Михаила Хомякова я знаю лет семнадцать. В 1924 году мы оказались в одном взводе Балтийского флотского экипажа в Ленинграде. Михаил был призван из какого-то «сухопутного» села Кировской области. А я пошел служить, уже имея порядочный стаж плавания. Правда, не по морям, а по Волге и северным рекам. Но это не мешало мне, 22-летнему парню, считать себя заправским моряком. И вдруг, после того как мы прошли полный курс строевых наук, Мишу Хомякова направили прямо на линкор «Марат», в группу котельных машинистов,

[60]

а меня — в Объединенную школу в Кронштадт. Мое самолюбие было несколько уязвлено: я-то считал себя более подготовленным к корабельной службе!

Однако, взявшись изучать специальность рулевого-сигнальщика, я уже не жалел о таком начале флотской службы.
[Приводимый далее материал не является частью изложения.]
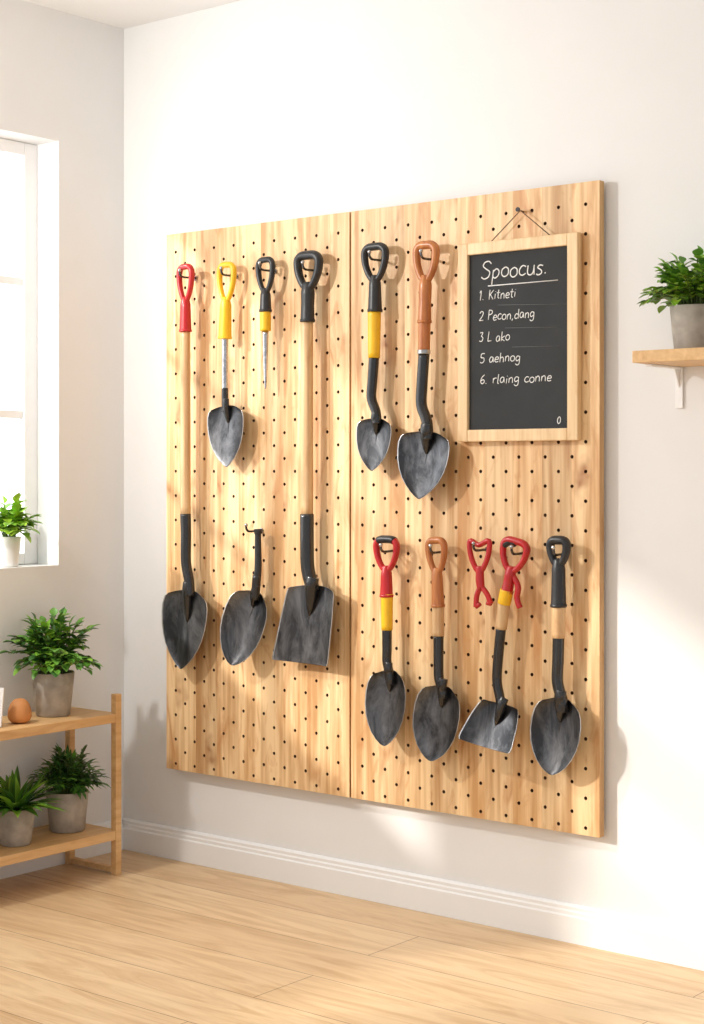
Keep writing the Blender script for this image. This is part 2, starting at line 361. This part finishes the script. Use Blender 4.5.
def blade(mb,kind,tp,tip,wpx,depth=0.020,sock=0.42,sw=10,off0=0.0,off1=0.014,neck=None,twist=0.0,drop=0.05,lipmat='edge',U0=None):
    a=W(tp[0],tp[1],OFF+off0); b=W(tip[0],tip[1],OFF+off1)
    V=b-a; Ln=V.length; V.normalize(); U=Vector((1,0,0)); U=(U-V*U.dot(V)).normalized()
    Nf=Vector((0,-1,0)); Nf=(Nf-V*Nf.dot(V)).normalized()
    if U0: U=Vector(U0)
    R=Matrix.Rotation(twist,3,V); U=R@U; Nf=R@Nf
    hw=horiz(wpx,tp[0])/2
    prof=PROF[kind]; ts=[-1,-.965,-.85,-.65,-.42,-.2,0,.2,.42,.65,.85,.965,1]
    sub=3; S=[]
    for i in range(len(prof)-1):
        for k in range(sub):
            q=k/sub; S.append((prof[i][0]+(prof[i+1][0]-prof[i][0])*q, prof[i][1]+(prof[i+1][1]-prof[i][1])*q))
    S.append(prof[-1])
    def pt(s,w,t,th):
        v=s*Ln + drop*Ln*(t*t)*(1-min(1,s*3))
        n=depth*(abs(t)**2.2)*(w**0.7)*(1-0.35*s) - depth*0.55 - th
        n+= 0.35*depth*(s**3)
        if kind in('pan','square') : n=depth*(abs(t)**3.0)*(1-0.55*s)-depth*0.5-th
        return a+U*hw*w*t+V*v+Nf*n
    T=len(ts)
    for th in (0,0.0022):
        vs=[pt(s,w,t,th) for s,w in S for t in ts]; fs=[];fe=[]
        for i in range(len(S)-1):
            for j in range(T-1):
                q=(i*T+j,i*T+j+1,(i+1)*T+j+1,(i+1)*T+j)
                (fe if (j in(0,T-2) ) and th==0 and i>3 else fs).append(q)
        o=len(mb.v); mb.add(vs,fs,'blade')
        if fe:
            idx=mb.mi(lipmat)
            for f in fe: mb.f.append(tuple(o+x for x in f)); mb.m.append(idx); mb.sm.append(True)
        if th==0: of=o
        else: ob=o
    nS=len(S); rim=[i*T for i in range(nS)]+[(nS-1)*T+j for j in range(1,T)]+[i*T+T-1 for i in range(nS-2,-1,-1)]+[j for j in range(T-2,0,-1)]
    idx=mb.mi(lipmat)
    for i in range(len(rim)):
        p,q=rim[i],rim[(i+1)%len(rim)]
        mb.f.append((of+p,of+q,ob+q,ob+p)); mb.m.append(idx); mb.sm.append(False)
    # socket cone running down the blade
    r=rad(sw,tp[0])
    P=[a-V*Ln*0.10+Nf*r*0.35, a+Nf*r*0.35, a+V*Ln*sock*.35+Nf*(r*.1-depth*.1), a+V*Ln*sock*.75-Nf*depth*.35, a+V*Ln*sock-Nf*depth*.6]
    mb.tube(smooth_path(P,5),lerp_list([r*1.0,r*1.05,r*.95,r*.6,r*.12],5),'blk' if neck is None else neck,flat=0.8)
    # central crease ridge
    mb.tube([a+V*Ln*sock*.8-Nf*depth*.52,a+V*Ln*min(.8,sock+.28)-Nf*depth*.58],[0.0035,0.001],'blade',flat=0.5,caps=False)
HOOKS=[]
def hook(px,py): HOOKS.append((px,py))
def build_hook(px,py,up=0.018,out=0.066):
    mb=MB(); p=W(px,py,OFF)
    y0=-FR-0.001; yo=-FR-out
    P=[(p.x,y0,p.z),(p.x,y0-.012,p.z),(p.x,yo+.018,p.z-.001),(p.x,yo+.006,p.z+.001),(p.x,yo,p.z+.008),(p.x,yo-.001,p.z+up)]
    mb.tube(smooth_path(P,5),0.0034,'hook',ref=(1,0,0),seg=10)
    e=Vector(P[-1]); mb.lathe((e.x,e.y,e.z),[(0,-.0055),(.004,-.004),(.0055,0),(.004,.004),(0,.0055)],'chrome',12)
    mb.tube([(p.x,y0,p.z),(p.x,y0-.003,p.z)],.008,'chrome',ref=(1,0,0),seg=12)
    return mb.obj('pegboard_hook')

# 1 long pointed shovel, red grip
mb=MB(); grip(mb,185.5,264,331,16,'red',.56,thick=5.5,neckpx=11); shaft(mb,[(185.5,328),(185.5,420),(185.5,517)],9.5,10.5,'shaft')
shaft(mb,[(185.5,514),(186,535),(186,562,),(189,580),(190,596)],11,10,'blk'); blade(mb,'pointed',(188,590),(180,669),45,sw=10); mb.obj('garden_shovel')
# 2 yellow grip transplanting shovel
mb=MB(); grip(mb,227,262,338,18,'yel',.52,thick=5.5,neckpx=12,lean=-2); shaft(mb,[(225,335),(225,370),(225,392)],6.5,6.5,'chrome')
shaft(mb,[(225,388),(225,400),(225,412)],7,7,'blk'); blade(mb,'pointed',(226.5,405),(226,467),36,sw=8,sock=.3,depth=.015,off1=.004); mb.obj('transplanting_shovel')
# 3 dibber
mb=MB(); grip(mb,265.5,257,311,18,'rub',.66,thick=5.5,neckpx=11); shaft(mb,[(265.5,310),(265.5,331)],11,11,'yel')
shaft(mb,[(265.5,331),(265.5,360),(265.5,380),(265.5,389)],6.5,1.5,'chrome'); mb.obj('garden_dibber')
# 4 long square spade
mb=MB(); grip(mb,308.5,251,321,27,'rub',.54,thick=8.3,neckpx=13,lean=-1); shaft(mb,[(307,319),(307,420),(307,516)],12,12.5,'shaft')
shaft(mb,[(307,514),(307,545),(308,570),(314,592)],14,14,'blk'); blade(mb,'square',(313,585),(299,663),56,depth=.016,sw=14,sock=.4,U0=(1,0,-.02)); mb.obj('digging_spade')
# 5 hand scoop
mb=MB(); shaft(mb,[(258,529),(258,545),(258,570),(255,590)],6,8,'rub'); shaft(mb,[(258,529),(258.3,534)],9,8,'rub')
shaft(mb,[(257,575),(255,600)],9,9,'blk'); blade(mb,'round',(255,592),(230,665),40,depth=.028,sw=8,sock=.22,off1=.024,twist=math.radians(-5)); mb.obj('hand_scoop')
hook(252,531)
# 6 black+yellow trowel shovel
mb=MB(); grip(mb,375,243,311,26,'rub',.56,thick=7.2,neckpx=13); shaft(mb,[(374.5,310),(374,358)],13.5,12,'yel')
shaft(mb,[(374,357),(372.5,380),(371.5,398),(376,412),(377,424)],10.5,9.5,'blk'); blade(mb,'pointed',(376,418),(371,471),35,sw=9,sock=.32,depth=.015,off1=.005); mb.obj('border_shovel')
# 7 brown handle shovel
mb=MB(); grip(mb,426.5,241,322,25,'brown',.5,thick=7.8,neckpx=12.5,lean=-2); shaft(mb,[(424.5,318),(424,352)],12.5,12,'brown')
shaft(mb,[(424,350),(424,354)],13,13,'edge')
shaft(mb,[(424,354),(422,385),(421.5,405),(427,422),(428,440)],11.5,11,'blk'); blade(mb,'pointed',(427,431),(418,499),52,sw=12,sock=.34); mb.obj('garden_shovel')
# 9 red/black + yellow
mb=MB(); grip(mb,386.5,536,596,25,'red',.58,thick=6.6,neckpx=12,topmat='rub'); shaft(mb,[(387,594),(387,630)],12.5,11.5,'yel')
shaft(mb,[(387,629),(387,650),(387,662),(390,676),(390,684)],10,9,'blk'); blade(mb,'round',(389,670),(383,746),40,sw=9,sock=.3,depth=.023); mb.obj('hand_shovel')
# 10 brown
mb=MB(); grip(mb,436,537,606,21,'brown',.52,thick=6.6,neckpx=12,lean=2); shaft(mb,[(438,604),(438.5,636)],12,11.5,'shaft')
shaft(mb,[(438.5,635),(438.5,662),(439,678),(443,692),(443,698)],10.5,9.5,'blk'); blade(mb,'round',(443,686),(429,761),46,sw=10,sock=.3,depth=.023); mb.obj('hand_shovel')
# 11 red forked spare handle
mb=MB()
def wl(pts,w,mat):
    P=smooth_path([W(a,b,OFF) for a,b in pts],6); mb.tube(P,rad(w,pts[0][0]),mat,seg=12)
P=smooth_path([W(a,b,OFF) for a,b in [(470,541),(479,545),(489,541),(488,556),(482,570),(477,570),(471,556)]],5,True); mb.tube(P,rad(5.5,478),'red',closed=True)
P=smooth_path([W(a,b,OFF) for a,b in [(480,566),(480,580),(481,588)]],5); mb.tube(P,lerp_list([rad(8,479),rad(9,479),rad(8,479)],5),'red')
wl([(481,586),(477,595),(476,607)],5.5,'red'); wl([(481,586),(487,594),(491,604)],5.5,'red')
wl([(476,607),(480,604)],4.5,'red'); wl([(491,604),(487,603)],4.5,'red')
mb.obj('shovel_handle_grip'); hook(479,550)
# 12 red grip with pan scoop
mb=MB(); grip(mb,517,538,592,29,'red',.62,thick=6.8,neckpx=11,lean=-10); shaft(mb,[(507,590),(504,604)],14,13.5,'yel')
wl([(512,574),(518,586),(517,598),(520,608)],6,'red'); wl([(504,545),(511,541),(516,544)],7.6,'rub')
shaft(mb,[(504,602),(501,629)],12.5,12,'shaft'); shaft(mb,[(501,628),(498.5,655),(497,680),(500,698),(502,710)],10.5,9.5,'blk')
blade(mb,'pan',(503,703),(483,746),52,sw=10,sock=.5,depth=.026,off1=.05,U0=(1,0,-.14)); mb.obj('scoop_shovel')
# 13 black grip
mb=MB(); grip(mb,558.5,536,606,23,'rub',.42,thick=8.2,neckpx=14,ringflat=1.2); shaft(mb,[(558.5,604),(558.5,638)],14,13.5,'shaft')
shaft(mb,[(558.5,636),(558,660),(557.5,682),(562,700),(562,712)],12,11.5,'blk'); blade(mb,'round',(561,698),(550,775),50,sw=12,sock=.32,depth=.023); mb.obj('hand_shovel')
for h in HOOKS: build_hook(*h)

# ------------------------------------------------------------------ chalkboard
mb=MB(); fo=0.058; tl=W(457.5,243,fo); brp=W(577.5,439,fo); x0,x1=tl.x,brp.x; z1=(W(458.5,243,fo).z+W(579.5,233,fo).z)/2; z0=(W(458.5,442,fo).z+W(579.5,440,fo).z)/2
bw=0.031; yb=-FR-.002
mb.box((x0,-fo,z0),(x0+bw,yb,z1),'frame',.003); mb.box((x1-bw,-fo,z0),(x1,yb,z1),'frame',.003)
mb.box((x0+bw,-fo,z1-bw),(x1-bw,yb,z1),'frame',.003); mb.box((x0+bw,-fo,z0),(x1-bw,yb,z0+bw),'frame',.003)
ys_=-0.048; mb.box((x0+bw-.002,ys_,z0+bw-.002),(x1-bw+.002,yb-.001,z1-bw+.002),'slate')
FONT={
'S':(.62,[[(.55,.85),(.4,1),(.15,.95),(.08,.74),(.28,.56),(.5,.38),(.45,.1),(.2,0),(.02,.12)]]),
'p':(.58,[[(.1,.5),(.08,-.35)],[(.1,.4),(.28,.55),(.45,.4),(.4,.14),(.22,.02),(.09,.14)]]),
'o':(.52,[[(.25,.55),(.06,.42),(.05,.15),(.22,0),(.42,.12),(.42,.42),(.25,.55)]]),
'c':(.48,[[(.42,.48),(.22,.55),(.06,.35),(.08,.1),(.25,0),(.44,.1)]]),
'u':(.55,[[(.06,.55),(.06,.15),(.2,0),(.38,.12),(.42,.55)],[(.42,.4),(.46,0)]]),
's':(.45,[[(.38,.5),(.2,.55),(.08,.42),(.3,.25),(.32,.08),(.15,0),(.03,.06)]]),
'.':(.28,[[(.08,.0),(.12,.05)]]),
',':(.28,[[(.12,.06),(.06,-.14)]]),
'1':(.35,[[(.05,.75),(.18,.95),(.16,0)]]),
'2':(.55,[[(.05,.75),(.2,.95),(.42,.8),(.3,.4),(.04,.02)],[(.04,.02),(.48,.03)]]),
'3':(.5,[[(.06,.9),(.35,.92),(.22,.55)],[(.22,.55),(.42,.35),(.3,.03),(.04,.08)]]),
'5':(.5,[[(.42,.95),(.1,.92),(.08,.55),(.36,.5),(.4,.15),(.2,0),(.02,.08)]]),
'6':(.5,[[(.38,.92),(.12,.6),(.06,.2),(.24,0),(.42,.2),(.3,.42),(.1,.3)]]),
'0':(.5,[[(.25,.8),(.06,.55),(.07,.18),(.24,0),(.42,.18),(.42,.58),(.25,.8)]]),
'K':(.6,[[(.08,1),(.08,0)],[(.5,.95),(.1,.45)],[(.18,.5),(.52,0)]]),
'P':(.55,[[(.08,1),(.08,0)],[(.08,.98),(.4,.9),(.4,.6),(.1,.48)]]),
'L':(.5,[[(.1,1),(.06,.02)],[(.06,.02),(.45,.06)]]),
'i':(.26,[[(.12,.5),(.1,0)],[(.13,.72),(.14,.76)]]),
't':(.42,[[(.2,.85),(.18,.1),(.34,0)],[(.02,.55),(.38,.57)]]),
'n':(.55,[[(.08,.52),(.08,0)],[(.08,.36),(.26,.55),(.4,.4),(.42,0)]]),
'm':(.75,[[(.06,.52),(.06,0)],[(.06,.38),(.2,.55),(.33,.4),(.34,0)],[(.34,.38),(.5,.55),(.6,.4),(.62,0)]]),
'e':(.5,[[(.06,.28),(.4,.32),(.34,.52),(.16,.52),(.05,.25),(.16,.02),(.42,.08)]]),
'a':(.55,[[(.4,.48),(.2,.55),(.05,.3),(.14,.02),(.34,.1),(.4,.48)],[(.4,.5),(.46,0)]]),
'd':(.55,[[(.4,.4),(.2,.5),(.05,.25),(.16,.0),(.36,.1)],[(.42,.95),(.44,0)]]),
'g':(.55,[[(.4,.48),(.2,.55),(.05,.32),(.16,.06),(.38,.2)],[(.42,.52),(.42,-.2),(.22,-.35),(.05,-.22)]]),
'h':(.55,[[(.08,.95),(.08,0)],[(.08,.36),(.26,.52),(.4,.38),(.42,0)]]),
'k':(.5,[[(.08,.95),(.08,0)],[(.4,.5),(.1,.25),(.42,0)]]),
'l':(.28,[[(.12,.95),(.1,.1),(.2,0)]]),
'r':(.42,[[(.08,.52),(.08,0)],[(.08,.34),(.22,.52),(.38,.48)]]),
' ':(.42,[]),}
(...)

Знакомство с рулевым делом и азами навигации увлекло меня, приоткрыло прелесть романтики, с которой связана профессия военного моряка.

После школы меня назначили на штабной корабль «Кречет».

Образование по тому времени у меня было солидное: четыре класса сельской школы. Для старшины-рулевого или командира посыльного катара, которым я потом стал, его бы, может быть, и хватило. Но я уже мечтал стать настоящим командиром настоящего корабля. Ведь мы пришли на флот по комсомольскому набору. И большинство из нас чувствовало себя здесь людьми не случайными и не временными. Однако, для того чтобы твердо ступить на путь флотского командира, требовалось завершить среднее образование, после чего можно было попытать счастья на экзаменах в военно-морское училище. С образованием же почти у всех нас было туго.